吉永先生の国語教室「夏期講座」
伊 庭 郁 夫

 8月20日、京都女子大学で毎年恒例の「夏期講座」が開催された。三部構成である。

 第一部は、吉永先生の「国語力は人間力・これからの国語授業改善のポイント」である。
 アクティブ・ラーニングの視点からの授業改善である。アクティブ・ラーニングは、大学の授業改革から始まったそう。「自ら課題を発見し、その解決に向けて、主体的・能動的に学ぶ学習」のことである。
 国語の教科書とは「教科書」と「教師」であり、教師自身が丁寧で美しい言葉を使うことが基本である。そして、「丁寧語で話しましょう」と指導する。ドッジボールのトラブルも丁寧語での説明を求める。言葉の力を日常生活に生かし、生活を変えていくのである。
 また、パフォーマンス評価の視点では、自分の学習過程を説明する力が求められる。例えば、司会者・記録者・発言者それぞれの立場で、場に応じた話す力が必要となってくる。
 さらに、「授業完結型」と「生活関連型」の両方があることを心得て、授業のポイントを見逃がさないことが大事である。「カリキュラム・マネジメント」を意識し、国語科で終わるのか総合的な学習の時間や特別活動に発展させるのかを考えていく。

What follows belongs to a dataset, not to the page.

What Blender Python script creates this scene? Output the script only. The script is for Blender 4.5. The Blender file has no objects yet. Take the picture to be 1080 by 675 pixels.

 第二部は、京女式板書の実際である。国語科は「読む・書く・聞く・話す」というシンプルな学習だと吉永先生は話される。その中の「書く」を酒井先生から伝授していただいた。
 板書は、どんな学習をしたのかがわかるものでなくてはならない。そして、子どもの発表が生かされることが求められる、一文字一文字心のこもった板書であり、学年の発達段階を考慮した深い教材研究に裏打ちされたものであった。「かんがえるくん」「よむぞうさん」「かくまさん」などのキャラクターもやる気を起こさせる。

 第三部も印象的であった。高丸もと子先生の詩の授業である。
「小さく小さくなって友達の中を探検しよう」「どこから入る?鼻・口・それとも耳」「どこを探検する?脳・胃それとも心の中」。
 子どもたちは、それを聞いた途端わくわく感でいっぱいになるに違いない。
 「どきどき・どきん」は、詩作した作品の音読もとても楽しい。「ズバリ名人」では、参加者全員で詩作に挑戦した。
 そして、高丸先生との出会いからヒントを得て、子どもたちに授業をされた吉永先生の人間力に脱帽であった。